Nach intensiven Gesprächen ging es zum Mittagessen. Gegrillter Rinderspeck ist die Spezialität der Region. Im Restaurant besprachen wir uns weiter, mussten dann aber aufbrechen. Es lagen wie gesagt noch mehrere Andenpässe vor uns auf unserem Weg nach Alamor. Die Region hat einen deutlichen Einfluss durch das Küstenklima. Dies bemerkten wir beim vorletzten Andenpass kurz vor Celica. Es kam dichter Nebel (Wolken) auf, die Sichtweite betrug über 25 km Strecke nur 5 bis 20 Meter. Und es gibt sehr viele wild lebende Esel, viele Hühner, Hunde, Katzen und etliche überholende Autos im Gegenverkehr ohne funktionierende Beleuchtung. Also ein wenig anstrengend. Dann begann es noch zusätzlich stark zu regnen. Und auch das ist für die Gegend absolut ungewöhnlich. Seit 30 Jahren hat es hier im August nicht geregnet. El Nino tritt gemeinsam mit Klimawandel auf.

Wir kamen ziemlich erschöpft in Alamor an und wurden vom Geschäftsführer Luis, dem Präsidenten Jaime und der Koordinatorin Gladys empfangen. Sie zeigten uns ihr Beneficio und ihre Bodega. Wir unterhielten uns zwei Stunden über ihre Struktur und über uns als neue Kund*innen. Wir verabredeten für morgen Besuche bei Produzent*innen und für heute Abend einen gemeinsamen Restaurantbesuch. Dann ging es erstmal in unser Hotel „Rey Plaza“ direkt gegenüber dem Rathaus am zentralen Platz der 9000 Einwohner*innen-Stadt Alamor.

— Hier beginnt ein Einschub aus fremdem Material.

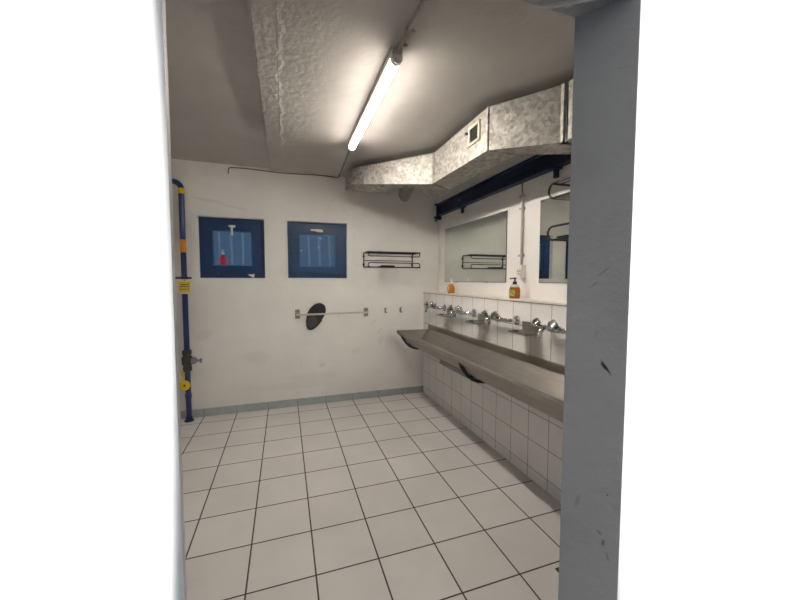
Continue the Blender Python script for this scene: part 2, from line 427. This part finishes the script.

Ich habe schon jetzt ein wenig Angst vor der Nacht. Der Betreiber des Hotels hat, für Ecuador völlig unüblich, in jedem Zimmer und alle 5 Meter auf dem Flur Rauchmelder installiert. Wie ihr wisst, piepen die, wenn die Batterie schwächer wird. Hier piepen nur wenige nicht: die, deren Batterie leer ist. Hölle.